Grand Unification and Enhanced Quantum Gravitational Effects

In grand unified theories with large numbers of fields, renormalization effects significantly modify the scale at which quantum gravity becomes strong. This in turn can modify the boundary conditions for coupling constant unification, if higher dimensional operators induced by gravity are taken into consideration. We show that the generic size of, and the uncertainty in, these effects from gravity can be larger than the two-loop corrections typically considered in renormalization group analyses of unification.

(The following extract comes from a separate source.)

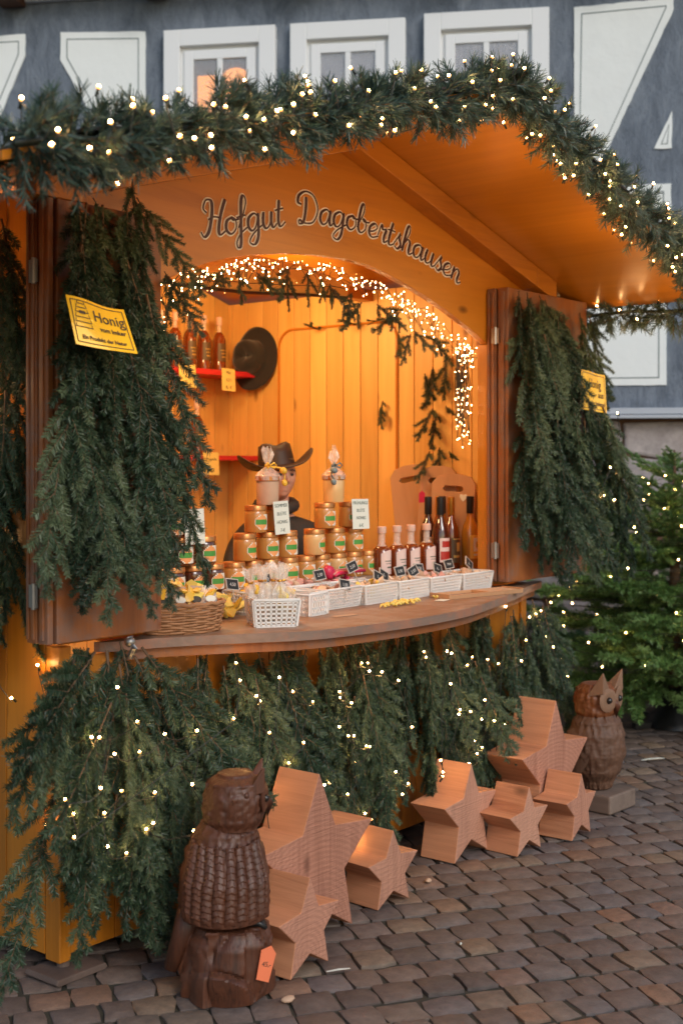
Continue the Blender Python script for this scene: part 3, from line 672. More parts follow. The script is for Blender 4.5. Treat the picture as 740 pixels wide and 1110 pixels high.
GL = {
 'a': (1.05, [[(.78,.8),(.5,1.02),(.12,.78),(.06,.3),(.3,0),(.6,.22),(.8,.95)], [(.8,1.0),(.76,.3),(.9,.0),(1.1,.22)]]),
 'e': (.84, [[(-.02,.3),(.4,.45),(.68,.78),(.45,1.02),(.12,.7),(.1,.25),(.4,0),(.88,.25)]]),
 'o': (.9, [[(.5,1.0),(.12,.78),(.08,.28),(.4,0),(.74,.3),(.72,.8),(.45,1.0),(.6,.82),(.98,.86)]]),
 'f': (.62, [[(.0,.3),(.35,1.0),(.62,1.8),(.45,2.2),(.28,1.8),(.2,.6),(.1,-.7),(-.12,-.85),(-.16,-.5),(.15,-.05),(.62,.25)], [(-.1,.92),(.55,1.0)]]),
 'g': (1.02, [[(.78,.8),(.5,1.02),(.12,.78),(.06,.3),(.3,0),(.6,.22),(.8,.95)], [(.8,1.0),(.74,-.35),(.45,-.85),(.1,-.65),(.4,-.2),(1.08,.25)]]),
 'u': (1.05, [[(.0,.6),(.12,1.0),(.08,.35),(.28,0),(.58,.25),(.72,1.0)], [(.72,1.0),(.68,.3),(.84,0),(1.1,.22)]]),
 't': (.6, [[(.25,1.65),(.14,.4),(.3,0),(.66,.24)], [(-.1,1.02),(.55,1.1)]]),
 'b': (.9, [[(-.02,.3),(.4,1.4),(.36,2.0),(.16,1.7),(.08,.4),(.34,0),(.68,.3),(.66,.85),(.4,1.0),(.6,.8),(.98,.84)]]),
 'r': (.78, [[(-.02,.3),(.14,1.15),(.3,.86),(.58,.92),(.5,.3),(.6,0),(.84,.22)]]),
 's': (.72, [[(-.02,.2),(.4,1.12),(.36,.8),(.58,.35),(.36,-.02),(.06,.12)], [(.5,.1),(.78,.24)]]),
 'h': (.98, [[(-.02,.3),(.4,1.4),(.36,2.0),(.16,1.7),(.06,0)], [(.08,.4),(.36,.98),(.62,.8),(.6,.22),(.74,0),(1.0,.22)]]),
 'n': (.98, [[(.0,.6),(.1,1.0),(.07,0)], [(.08,.4),(.36,.98),(.64,.8),(.6,.22),(.74,0),(1.0,.22)]]),
 'H': (1.42, [[(.12,1.25),(-.12,1.5),(.02,2.0),(.38,1.95),(.46,1.2),(.34,.2),(.05,-.2),(-.2,.1)], [(1.28,2.15),(1.06,1.3),(.96,.3),(1.1,0),(1.42,.25)], [(.24,.85),(.6,1.05),(1.12,1.0)]]),
 'D': (1.55, [[(.5,1.75),(.5,.9),(.36,.15),(.05,.0),(.05,.25),(.45,.06),(1.1,.15),(1.42,.95),(1.1,1.8),(.5,2.1),(.0,1.85),(-.1,1.4),(.18,1.25)]])}
def crom(p, n=7):
    if len(p) == 2: p = [p[0], ((p[0][0]+p[1][0])/2, (p[0][1]+p[1][1])/2+.02), p[1]]
    return smoothc(p, n)
def lettering():
    for w, s0, s1 in (('Hofgut', .650, 1.085), ('Dagobertshausen', 1.165, 2.285)):
        tot = sum(GL[c][0] for c in w); ux = (s1-s0)/tot; uz = .060; x = s0
        for ch in w:
            adv, strokes = GL[ch]; mid = x+adv*ux/2; z, an = bl(mid); objs = []
            for nm_, mt_, extra, yy in (('letter', 'letter', 0, -.0045), ('letter_outline', 'outline', .0060, -.0015)):
                mb = MB()
                for st in strokes:
                    pts = crom(st); P = []; rs = []
                    for i, (gx, gz) in enumerate(pts):
                        q = pts[min(i+1, len(pts)-1)]; p_ = pts[max(i-1, 0)]; dx, dz = q[0]-p_[0], q[1]-p_[1]; l = math.hypot(dx, dz) or 1
                        X = (gx-adv/2)*ux+gz*uz*.16; Z = gz*uz; c_, s_ = math.cos(an), math.sin(an)
                        P.append(Vector((X*c_-Z*s_, 0, X*s_+Z*c_))); k = (-dz/l) if dz < 0 else .15
                        rs.append((.0028+.0050*k)*(1 if 0 < i < len(pts)-1 else .7)+extra)
                    o_ = len(mb.v); mb.tube(P, rs, 8)
                    for v in mb.v[o_:]: v.y *= .12
                o = mb.build(nm_, M[mt_], hut if nm_ == 'letter' else objs[0], smooth='full'); objs.append(o)
                o.location = (mid, yy, z) if nm_ == 'letter' else (0, .003, 0)
            x += adv*ux
lettering()

# ------------------------------------------------------------------ artificial fir garland along the roof edge
def garland(name, label, pts, rad=.125, dens=190, seed=1, group='fir garlands along the roof edges'):
    rr = random.Random(seed); P = [Vector(p) for p in pts]; c = P[0].copy(); t = thing(name, label, 'garland', c, 0, group)
    samples = []; stems = []
    seg = [(P[i+1]-P[i]).length for i in range(len(P)-1)]; tot = sum(seg)
    for k in range(int(tot*dens)):
        u = rr.random()*tot; i = 0
        while u > seg[i] and i < len(seg)-1: u -= seg[i]; i += 1
        p = P[i].lerp(P[i+1], min(1, u/seg[i])); td = (P[i+1]-P[i]).normalized()
        v = Vector((rr.gauss(0, 1), rr.gauss(0, 1), rr.gauss(-.1, 1))); v = (v-v.dot(td)*td).normalized()
        clump = .85+.3*math.sin(u*9+seed+i)*math.sin(u*23+i*2)
        d = (v+td*rr.gauss(.2, .5)).normalized(); ln = rr.uniform(.058, .10)*clump; st = rad*.35*rr.random()
        p0 = p-c+v*st; q = p0+d*ln*1.05+Vector((0, 0, -.006)); var = min(1, max(0, rr.gauss(.45, .22)))
        stems.append(([p0, q], .0016))
        for n in range(46):
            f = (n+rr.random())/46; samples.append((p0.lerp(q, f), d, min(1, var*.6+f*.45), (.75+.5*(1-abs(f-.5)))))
    mb = MB(); mb.tube([p-c for p in P], .009, 8); mb.build('core', M['socket'], t, smooth='full')
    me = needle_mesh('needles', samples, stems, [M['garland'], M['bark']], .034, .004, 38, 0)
    child_mesh('needles', me, t, (0, 0, 0), (0, 0, 0)); return t, P
def edge_pts(s0, s1, d, dz=-.03, n=16, seed=0):
    rr = random.Random(seed)
    return [Lh(s0+(s1-s0)*i/n, d+rr.gauss(0, .012), zr(s0+(s1-s0)*i/n)+dz+.014*math.sin(i*1.3+seed)) for i in range(n+1)]
gA = edge_pts(EAVE0+.0, 1.43, FR0+.03, .02, 16, 1); gB = edge_pts(1.43, EAVE1, FR0+.03, .0, 16, 2)
gC = [Lh(EAVE0-.0, FR0-.02-(i/12)*1.9, zr(EAVE0)+.0-.012*math.sin(i*1.1)) for i in range(13)]
gD = [Lh(EAVE1+.02, FR0-(i/18)*2.9, zr(EAVE1)-.035-.01*math.sin(i*1.4)) for i in range(19)]
garland('fir_garland', 'dense blue-green fir garland with lights along the front roof edge left of the peak', gA, .14, 300, 1)
garland('fir_garland', 'blue-green fir garland running down the front roof edge right of the peak', gB, .14, 300, 2)
garland('fir_garland', 'blue-green fir garland along the left eave in the upper left corner', gC, .14, 280, 3)
garland('fir_garland', 'fir garland under the right eave in front of the white wall panel', gD, .12, 230, 4)
def around(pts, n, r0, r1, seed, bias=(0, 0, 0)):
    rr = random.Random(seed); out = []; P = [Vector(p) for p in pts]
    for k in range(n):
        f = (k+rr.random()*.8)/n*(len(P)-1); i = min(len(P)-2, int(f)); p = P[i].lerp(P[i+1], f-i); td = (P[i+1]-P[i]).normalized()
        v = Vector((rr.gauss(0, 1), rr.gauss(-.5, 1), rr.gauss(0, 1)))+Vector(bias); v = (v-v.dot(td)*td).normalized()
        out.append(p+v*rr.uniform(r0, r1))
    return out
fairy('warm fairy lights wound through the front garland left of the roof peak', around(gA, 76, .09, .135, 21, (.3, -.8, -.2)), B_BIG, spill=.2)
fairy('warm fairy lights wound through the front garland right of the roof peak', around(gB, 78, .085, .13, 22, (-.3, -.6, -.3)), B_BIG, spill=.2)
fairy('warm fairy lights in the garland of the left eave', around(gC, 24, .09, .13, 23, (0, -.8, -.5)), B_BIG, spill=.2)
fairy('warm fairy lights in the garland of the right eave', around(gD, 24, .07, .11, 24, (-.7, -.3, -.1)), B_BIG)

# ------------------------------------------------------------------ hanging spruce swags
rr = random.Random(41)
def hang(zones, rr):
    out = []
    for (s0, s1, d0, d1, z0, z1, n, tilt, sc0, sc1) in zones:
        for k in range(n):
            f = (k+rr.random())/n; s = s0+(s1-s0)*f; tl = tilt[0]+(tilt[1]-tilt[0])*f+rr.gauss(0, 7)
            out.append((s, rr.uniform(d0, d1), rr.uniform(z0, z1), tl, -rr.uniform(2, 14), rr.uniform(sc0, sc1)))
    return out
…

In some cases, gravitational effects of modest size can render unification impossible.

Figure 1

For $\eta$ fixed by the particle content of the theory, solid lines are contours of constant $c$ such that, under the presence of the gravitationally induced and enhanced operator (5), SUSY-SU(5) perfectly unifies at two loops for given values of the initial strong coupling constant ${\alpha }_3(M_Z)$ and SUSY breaking scale $M_{\mathrm{SUSY}}$. Over the whole range, unification happens for some value of the coefficient $c$, with unification scale and unified coupling between $M_X=9.3\times {10}^{14}\mathrm{GeV}$, ${\alpha }_G=0.033$ (lower right corner) and $M_X=5.5\times {10}^{16}\mathrm{GeV}$, ${\alpha }_G=0.045$ (upper left).